Forex Scalping Part I – What is it?

Posted by on Saturday, February 3rd, 2007 at 1:59 am

Forex scalping involves the trading of currencies with the objective of obtaining small, quick profits from the market.

It is possible to scalp on an ECN-type platform that gives a day trader the ability to play market maker; i.e., allowing him to buy at the BID and sell at the ASK or make the spread. Even though one of our platforms of preference has this capability, I’m not too much of a fan of this style of trading. Since currency prices are erratic, by the time a trader’s BID is hit, the ASK or offer might have moved in the wrong direction against him (or vice versa). I prefer scalping when the price is also likely to go up immediately after buying or down immediately after selling. A scalper that employs this method will also try to exit the market quickly (characteristic of a scalp), but will try to make more than the spread (whenever possible) from the move in price. This type of forex scalping is frequently used by experienced traders during very volatile market environments, like after certain important news or economic releases.

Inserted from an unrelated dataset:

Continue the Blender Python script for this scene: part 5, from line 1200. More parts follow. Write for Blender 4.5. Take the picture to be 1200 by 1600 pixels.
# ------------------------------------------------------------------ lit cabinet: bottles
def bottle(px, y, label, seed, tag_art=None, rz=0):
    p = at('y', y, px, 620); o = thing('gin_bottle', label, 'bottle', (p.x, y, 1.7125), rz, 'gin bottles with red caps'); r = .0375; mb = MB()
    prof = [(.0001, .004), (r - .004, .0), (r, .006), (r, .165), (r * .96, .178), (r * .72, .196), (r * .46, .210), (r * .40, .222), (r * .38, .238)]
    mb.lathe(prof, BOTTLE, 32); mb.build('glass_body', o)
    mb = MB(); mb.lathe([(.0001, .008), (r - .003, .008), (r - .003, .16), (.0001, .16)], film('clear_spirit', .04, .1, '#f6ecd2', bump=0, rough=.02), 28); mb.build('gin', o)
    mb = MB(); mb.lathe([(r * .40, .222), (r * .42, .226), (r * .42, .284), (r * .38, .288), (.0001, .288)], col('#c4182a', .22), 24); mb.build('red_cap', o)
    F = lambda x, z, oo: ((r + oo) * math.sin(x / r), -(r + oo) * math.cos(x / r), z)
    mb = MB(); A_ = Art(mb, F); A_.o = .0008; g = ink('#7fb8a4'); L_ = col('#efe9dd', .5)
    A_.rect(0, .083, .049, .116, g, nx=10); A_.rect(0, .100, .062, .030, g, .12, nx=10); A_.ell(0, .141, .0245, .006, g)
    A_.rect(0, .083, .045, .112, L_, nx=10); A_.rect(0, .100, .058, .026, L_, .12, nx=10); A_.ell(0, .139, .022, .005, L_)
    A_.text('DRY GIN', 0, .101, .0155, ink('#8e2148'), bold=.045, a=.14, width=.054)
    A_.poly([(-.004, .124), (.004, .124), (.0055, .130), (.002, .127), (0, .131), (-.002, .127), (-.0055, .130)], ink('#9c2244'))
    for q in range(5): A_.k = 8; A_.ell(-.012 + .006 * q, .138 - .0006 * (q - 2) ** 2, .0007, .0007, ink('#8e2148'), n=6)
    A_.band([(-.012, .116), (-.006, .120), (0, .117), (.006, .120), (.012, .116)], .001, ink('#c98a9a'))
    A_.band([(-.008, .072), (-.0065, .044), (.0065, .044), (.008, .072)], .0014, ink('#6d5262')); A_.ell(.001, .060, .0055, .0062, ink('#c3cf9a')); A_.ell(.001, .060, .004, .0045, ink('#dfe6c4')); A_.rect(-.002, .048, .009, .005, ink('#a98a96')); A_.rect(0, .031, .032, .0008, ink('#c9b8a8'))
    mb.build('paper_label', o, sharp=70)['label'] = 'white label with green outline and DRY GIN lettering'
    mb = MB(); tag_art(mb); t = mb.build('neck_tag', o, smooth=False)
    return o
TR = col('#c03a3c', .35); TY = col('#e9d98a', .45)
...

2 Responses to “Forex Scalping Part I – What is it?”

  1. tosin Says:

    Hi, heard alot about scalping… but most brokers i wanted to open a live account with say they do not want their traders to scalp. is it wrong to scalp, and what brokers allow scalping?

  2. Dan Alvarez Says:

    There’s nothing wrong with scalping or day trading. In fact, it’s one of the funest way to trade if you ever get good at it. What you’re saying is true. Many forex brokers don’t want you to scalp. Why? Because they run a dealing desk and are taking the other side of all your trades. They want traders that give them time to react – not scalpers that want to make a quick buck. The only brokers that allow forex scalping are ECN-type brokers (like EFX – even though their commissions are among the highest in the industry) or institutional type brokers that provide platforms such as Currenex.